2023 – A tale of resilience amidst mounting challenges

As we bid farewell to the closing chapter of 2023, it is time to reflect on the economic nuances, investment landscapes, and market oscillations that defined the past year, on both global and domestic scales.

The biggest fear, as we prepared to enter 2023, had revolved around the possibility of a global economic slowdown, precipitated by the high interest rate regime being undertaken by central bankers across the world. The 2022-2023 period witnessed an unprecedented quantitative tightening cycle in the US, with the Federal Reserve hiking the rate 11 times, thereby taking the federal funds rate from 0.25-0.50% to 5.25-5.50%. The move, aimed at controlling sticky inflation, was copied across global economies, thereby triggering fears of a slowdown. Concerns were further exacerbated given geopolitical strife in both the Middle East and the Russia-Ukraine region, with equity markets nose-diving in the aftermath of the Israel-Hamas war.

However, even as the Eurozone and China did witness economic weakness, both the US and Indian economies remained resilient, continuing on their growth trajectories. Accordingly, the equity markets have managed to end the final stretch in the green, especially buoyed by the expectations of multiple rate cuts in the new year. The debt markets have also maintained their appeal, given their safe haven status as well as the currently high yields, with investors keen on locking in returns before the rates, and thereby, yields, invariably tend downwards. Considering the ongoing geopolitical strife, commodities like gold and silver also witnessed robust uptick in 2023, thus ensuring a largely positive year for investors across asset classes.

On the domestic front, both the Sensex and the Nifty scaled all-time peaks in 2023, bolstered by a number of positives such as the underlying strength and resilience of the Indian economy, in the face of numerous challenges, the continued might of the domestic growth story as well as the country’s impressive performance as the G20 president. From displaying its political finesse in driving a consensus on offering the African Union a seat at the G20 table, to pushing forward future-ready agendas such as the Digital Public Infrastructure and imperative climate measures, India’s G20 presidency has been hailed as exemplary by global leaders.
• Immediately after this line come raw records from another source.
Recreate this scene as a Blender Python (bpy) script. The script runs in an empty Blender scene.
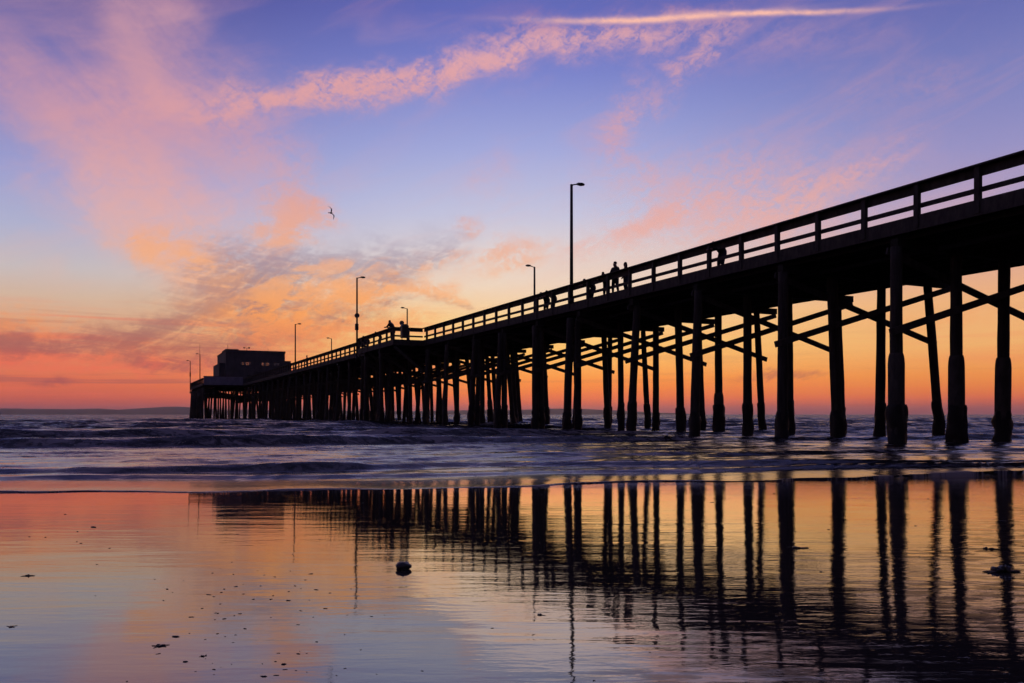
import bpy, bmesh, math, random
import numpy as np
from mathutils import Vector, Matrix, noise as mnoise
R = random.Random(7)
sc = bpy.context.scene
col = sc.collection
rad = math.radians
F = 840.0; CX = 512.0; HY = 414.5; EYE = 1.10          # lens in pixels, horizon row, eye height over the sea

# ------------------------------------------------------------------ helpers
def tag(o, label=None, cat=None, group=None, kind=None):
    if label: o['label'] = label
    if cat: o['category'] = cat
    if group: o['group'] = group
    if kind: o['kind'] = kind
    return o
def empty(name, loc=(0, 0, 0), rz=0):
    o = bpy.data.objects.new(name, None); col.objects.link(o)
    o.location = loc; o.rotation_euler = (0, 0, rz); o.empty_display_size = .2
    return o
def link(name, me, mat=None, parent=None, loc=None):
    o = bpy.data.objects.new(name, me); col.objects.link(o)
    if mat is not None: me.materials.append(mat)
    if parent is not None: o.parent = parent
    if loc is not None: o.location = loc
    return o
def copy_tree(o, parent=None):
    c = o.copy(); col.objects.link(c)
    if parent is not None: c.parent = parent
    for ch in list(o.children): copy_tree(ch, c)
    return c
class MB:
    def __init__(s): s.v = []; s.f = []; s.sm = []
    def add(s, vs, fs, smooth=False):
        b = len(s.v); s.v += [tuple(v) for v in vs]
        for f in fs: s.f.append([b + i for i in f]); s.sm.append(smooth)
        return s
    def hexa(s, p):                                    # 8 corners: bottom ring 0-3, top ring 4-7
        return s.add(p, [(3, 2, 1, 0), (4, 5, 6, 7), (0, 1, 5, 4), (1, 2, 6, 5), (2, 3, 7, 6), (3, 0, 4, 7)])
    def box(s, x0, x1, y0, y1, z0, z1):
        return s.hexa([(x0,y0,z0),(x1,y0,z0),(x1,y1,z0),(x0,y1,z0),(x0,y0,z1),(x1,y0,z1),(x1,y1,z1),(x0,y1,z1)])
    def beam(s, a, b, w, h, side=None):                # bar from a to b, w across (along side), h in the third direction
        a = Vector(a); b = Vector(b); d = (b - a).normalized()
        sd = Vector(side) if side is not None else d.cross(Vector((0, 0, 1)))
        sd = (sd - d * sd.dot(d)).normalized(); up = sd.cross(d).normalized()
        p = []
        for q in (a, b):
            p.append([q - sd*w/2 - up*h/2, q + sd*w/2 - up*h/2, q + sd*w/2 + up*h/2, q - sd*w/2 + up*h/2])
        return s.add(p[0] + p[1], [(0,1,2,3),(7,6,5,4),(0,4,5,1),(1,5,6,2),(2,6,7,3),(3,7,4,0)])
    def tube(s, pts, radii, n=10, cap=True, wob=0.0, seed=0, smooth=True):
        pts = [Vector(p) for p in pts]; rings = []; vs = []
        d0 = (pts[-1] - pts[0]).normalized()
        ref = Vector((1, 0, 0)) if abs(d0.x) < .9 else Vector((0, 1, 0))
        for i, p in enumerate(pts):
            d = (pts[min(i+1, len(pts)-1)] - pts[max(i-1, 0)]).normalized()
            e1 = (ref - d * ref.dot(d)).normalized(); e2 = d.cross(e1)
            r = radii[i] if hasattr(radii, '__len__') else radii
            for k in range(n):
                a = 2*math.pi*k/n
                rr = r
                if wob:
                    rr *= 1 + wob*mnoise.noise(Vector((math.cos(a)*1.7 + seed*3.1, math.sin(a)*1.7, p.z*1.3 + i*.37)))*2
                vs.append(p + e1*math.cos(a)*rr + e2*math.sin(a)*rr)
        fs = []
        for i in range(len(pts)-1):
            for k in range(n):
                fs.append((i*n+k, i*n+(k+1)%n, (i+1)*n+(k+1)%n, (i+1)*n+k))
        s.add(vs, fs, smooth)
        if cap:
            b = len(s.v) - len(vs); m = len(pts)-1
            s.f.append([b + k for k in range(n-1, -1, -1)]); s.sm.append(False)
            s.f.append([b + m*n + k for k in range(n)]); s.sm.append(False)
        return s
    def lump(s, c, r, seed=0, amp=.25, n=2, freq=1.6):
        bm = bmesh.new(); bmesh.ops.create_icosphere(bm, subdivisions=n, radius=1)
        vs = []
        for v in bm.verts:
            q = v.co * (1 + amp*mnoise.noise(v.co*freq + Vector((seed*5.3, seed*1.7, 0)))*2 + amp*.5*mnoise.noise(v.co*freq*3 + Vector((seed, 9, 0))))
            vs.append((c[0]+q.x*r[0], c[1]+q.y*r[1], c[2]+q.z*r[2]))
        s.add(vs, [[v.index for v in f.verts] for f in bm.faces], True); bm.free(); return s
    def mesh(s, name):
        me = bpy.data.meshes.new(name); me.from_pydata(s.v, [], s.f); me.update()
        me.polygons.foreach_set('use_smooth', s.sm); return me
    def build(s, name, mat, parent=None, loc=None): return link(name, s.mesh(name), mat, parent, loc)

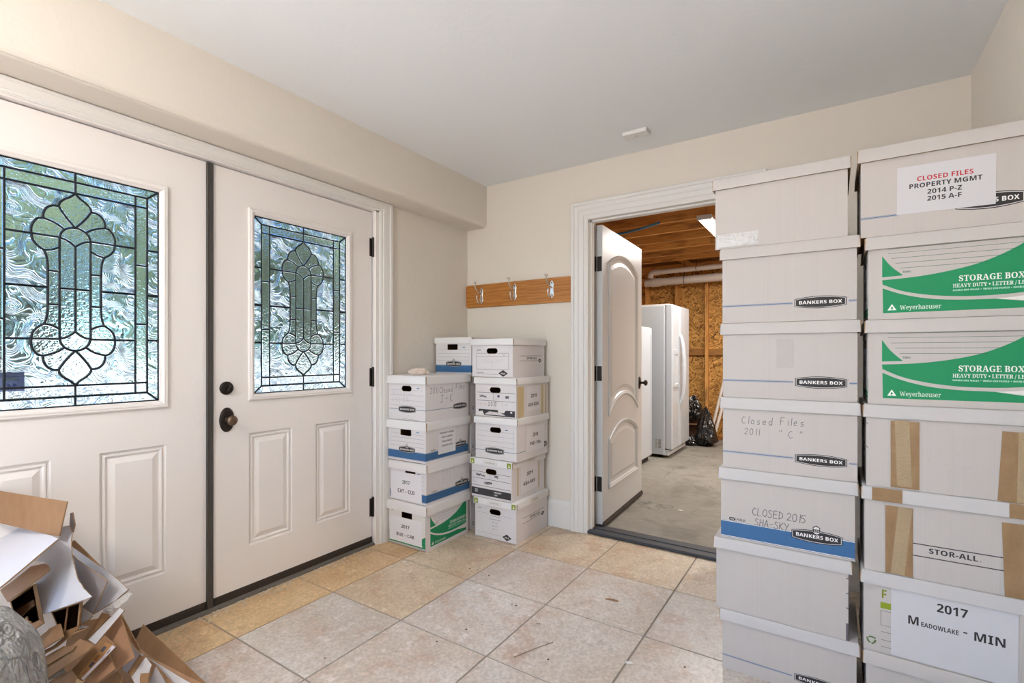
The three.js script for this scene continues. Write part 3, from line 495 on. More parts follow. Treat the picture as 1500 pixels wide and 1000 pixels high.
function print(w, h, draw, tone) { return std({ map: canvasTex(Math.round(w * S), Math.round(h * S), (c) => { blank(c, w, h, tone); draw?.(c, w, h); }), roughness: 0.62, bumpMap: T.flute, bumpScale: 0.0002 }); }
function sheet(w, h, draw, tone = '#cdcacd') { return std({ map: canvasTex(Math.round(w * S * 1.3), Math.round(h * S * 1.3), (c) => { c.scale(1.3, 1.3); rect(c, 0, 0, w, h, tone); draw(c, w, h); }), roughness: 0.7 }); }

const LW = 410, EW = 312, BH = 255;                                  // long side, end, height of a box body, in mm
const endForm = (c, w, y0, n, dy, x0 = 16, x1 = w - 16) => { for (let k = 0; k < n; k++) stroke(c, [[x0, y0 + k * dy], [x1, y0 + k * dy]], 0.8, '#5c5f68'); };
const clips = (c, x, y) => { poly(c, [[x, y + 5], [x + 3, y], [x + 22, y], [x + 19, y + 5]], '#2f6aa5'); text(c, 'R', x + 29, y + 5, 4.5, { ink: '#2f6aa5', bold: false }); };
const stor = (c, x0, x1, y, tail) => { stroke(c, [[x0, y - 20], [x1, y - 20]], 2.1); stroke(c, [[x0, y + 14], [x1 - (tail ? 50 : 0), y + 14]], 2.1); text(c, 'STOR-ALL', (x0 + x1) / 2 + 15, y + 5, 17, { align: 'center', width: (x1 - x0) * 0.5, ink: '#26242a' }); if (tail) diamondMark(c, x1 - 22, y + 14, 26); };
function greenSide(c, w) {
  const up = (l) => l.map(([a, b]) => [a, b]), curve = (p) => curve2(p, 6);
  const c1 = curve([[37, 58], [58, 90], [88, 121]]), c2 = curve([[36, 132], [88, 130], [137, 126], [200, 116], [262, 100], [320, 74], [362, 46], [380, 22]]);
  poly(c, up([[36, 56], ...c1, [88, 121], [36, 123]]), GREEN);
  poly(c, up([...c2, [388, 20], [388, 191], ...curve([[388, 186], [330, 193], [242, 195], [188, 191], [137, 183], [82, 168], [37, 146]])]), GREEN);
  poly(c, up([...curve([[37, 158], [82, 178], [137, 194], [190, 202], [240, 205], [297, 206]]), [388, 220], [388, 234], [38, 236]]), GREEN);
  poly(c, up([...curve([[297, 206], [340, 202], [388, 194]]), [388, 217]]), '#e4dfdb');
  [[50, 36, 356, 0], [51, 50, 356, 0], [59, 66, 346, 0], [69, 82, 322, 0], [80, 98, 281, 0]].forEach(([a, y, b]) => stroke(c, [[a, y], [b, y]], 1.0, '#2d5c49'));
  text(c, 'Date:', 87, 113, 6, { ink: '#3a5c4e' });
  text(c, 'STORAGE BOXES', 217, 150, 17, { font: 'serif', ink: '#f0ece8', width: 164 });
  text(c, 'HEAVY DUTY • LETTER / LEGAL', 204, 168, 11, { font: 'serif', ink: '#f0ece8', width: 178 });
  text(c, 'DOUBLE SIDE WALLS  •  TRIPLE END PANELS  •  DOUBLE BOTTOM', 204, 178, 4.6, { font: 'serif', ink: '#e4f0e8', width: 178 });
  peakMark(c, 49, 228, 23, '#f0ece8', GREEN); text(c, 'Weyerhaeuser', 80, 227, 13, { font: 'serif', bold: false, ink: '#f0ece8', width: 98 });
}
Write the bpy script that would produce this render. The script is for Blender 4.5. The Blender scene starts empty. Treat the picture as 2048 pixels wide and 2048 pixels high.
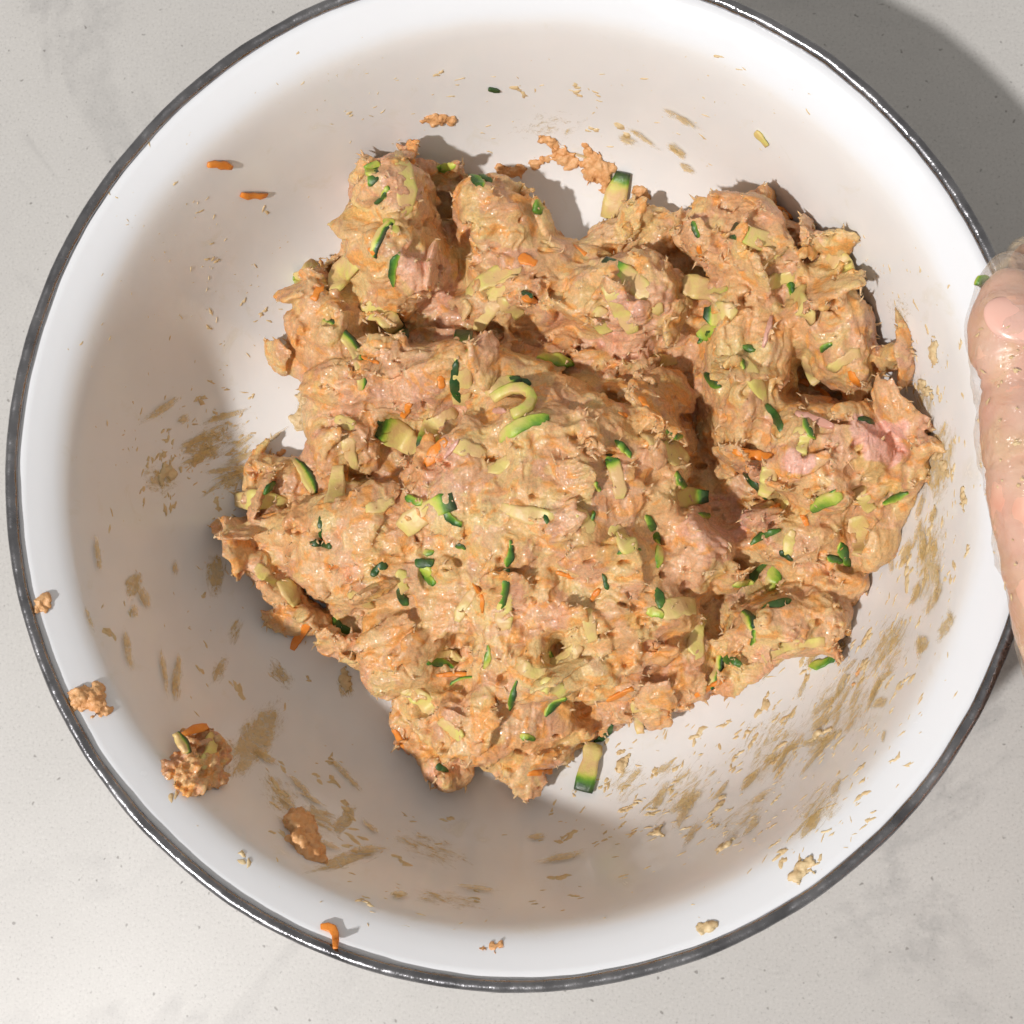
import bpy, bmesh, math, random, time
import numpy as np
from mathutils import Vector, Matrix
from mathutils.bvhtree import BVHTree
from mathutils.kdtree import KDTree
T0 = time.time()
random.seed(11)
rng = np.random.default_rng(11)
sc = bpy.context.scene
col = sc.collection

# ------------------------------------------------------------------ camera
RIM_Z = 0.095                                # rim plane above the counter
cam_d = bpy.data.cameras.new('camera')
cam = bpy.data.objects.new('camera', cam_d); col.objects.link(cam)
CAM_M = Matrix.Rotation(0.1000, 3, 'X') @ Matrix.Rotation(0.1000, 3, 'Y')
CAM_P = Vector((0.0420, -0.0561, 0.3875 + RIM_Z))
cam.matrix_world = Matrix.Translation(CAM_P) @ CAM_M.to_4x4()
cam_d.sensor_width = 36; cam_d.sensor_height = 36; cam_d.sensor_fit = 'HORIZONTAL'
cam_d.angle = math.radians(42); cam_d.clip_start = 0.01; cam_d.clip_end = 50
sc.camera = cam
FPX = 1024 / math.tan(math.radians(21))      # focal length in photo pixels (2048 wide)

# ------------------------------------------------------------------ world and lamps
w = bpy.data.worlds.new('World'); sc.world = w; w.use_nodes = True
bgn = w.node_tree.nodes['Background']
bgn.inputs[0].default_value = (1.0, 0.955, 0.905, 1); bgn.inputs[1].default_value = 0.42

def lamp(name, az, el, dist, size, power, color):
    d = bpy.data.lights.new(name, 'AREA'); d.shape = 'DISK'; d.size = size
    d.energy = power; d.color = color
    o = bpy.data.objects.new(name, d); col.objects.link(o)
    v = Vector((math.cos(az) * math.cos(el), math.sin(az) * math.cos(el), math.sin(el)))
    o.location = v * dist + Vector((0, 0, .05))
    o.rotation_euler = v.to_track_quat('Z', 'Y').to_euler()
    return o
lamp('kitchen_lamp', math.radians(222), math.radians(55), 2.4, 0.105, 55.0, (1.0, 0.965, 0.94))


sc.view_settings.view_transform = 'Standard'; sc.view_settings.look = 'None'
sc.view_settings.exposure = 0.0; sc.view_settings.gamma = 1.0
sc.view_settings.use_curve_mapping = False
sc.cycles.use_adaptive_sampling = True; sc.cycles.adaptive_threshold = .04; sc.cycles.adaptive_min_samples = 16
sc.cycles.max_bounces = 5; sc.cycles.diffuse_bounces = 3; sc.cycles.glossy_bounces = 3; sc.cycles.transparent_max_bounces = 48

# ------------------------------------------------------------------ helpers
def px_dir(x, y):
    return (CAM_M @ Vector(((x - 1024) / FPX, (1024 - y) / FPX, -1))).normalized()
def at(x, y, z):
    d = px_dir(x, y); t = (z - CAM_P.z) / d.z
    return CAM_P + d * t

def hash3(ix, iy, iz, seed):
    h = (ix * 374761393 + iy * 668265263 + iz * 2147483647 + seed * 974634777) & 0xFFFFFFFF
    h = ((h ^ (h >> 13)) * 1274126177) & 0xFFFFFFFF
    h = ((h ^ (h >> 16)) * 2246822519) & 0xFFFFFFFF
    return ((h ^ (h >> 15)) & 0xFFFFFF) / float(0xFFFFFF) * 2 - 1
def vnoise(p, scale, seed=0):
    q = p / scale
    i = np.floor(q).astype(np.int64); f = q - i
    f = f * f * f * (f * (f * 6 - 15) + 10)
    x0, y0, z0 = i[:, 0], i[:, 1], i[:, 2]
    r = 0
    for dx in (0, 1):
        wx = f[:, 0] if dx else 1 - f[:, 0]
        for dy in (0, 1):
            wy = f[:, 1] if dy else 1 - f[:, 1]
            for dz in (0, 1):
                wz = f[:, 2] if dz else 1 - f[:, 2]
                r = r + hash3(x0 + dx, y0 + dy, z0 + dz, seed) * wx * wy * wz
    return r
def fbm(p, scale, seed=0, oct=3, gain=.5):
    a, r = 1, 0
    for k in range(oct):
        r = r + a * vnoise(p, scale * .5 ** k, seed + 17 * k); a *= gain
    return r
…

Towards the end of the year, investors, and consequently the market, received a fillip from the ruling party’s decisive victory in state elections, an event portending the incumbent’s return to power in 2024.

Heading into 2024, we are perched at the beginning of India’s next growth cycle, which will be led by sectors like consumption, infrastructure and manufacturing, given the government’s continued commitment to flagship initiatives such as Make in India and AatmaNirbhar Bharat. Further, with the interest rates likely to come down in 2024, we expect the equity market, and consumption segments, to witness robust uptick as people continue to pursue affluent lifestyles. With India forecasted to become the third-largest economy, in terms of GDP, by 2027 , the upcoming year will be decisive in furthering the country’s glittering growth narrative, making this the most opportune time to capitalise on the potential.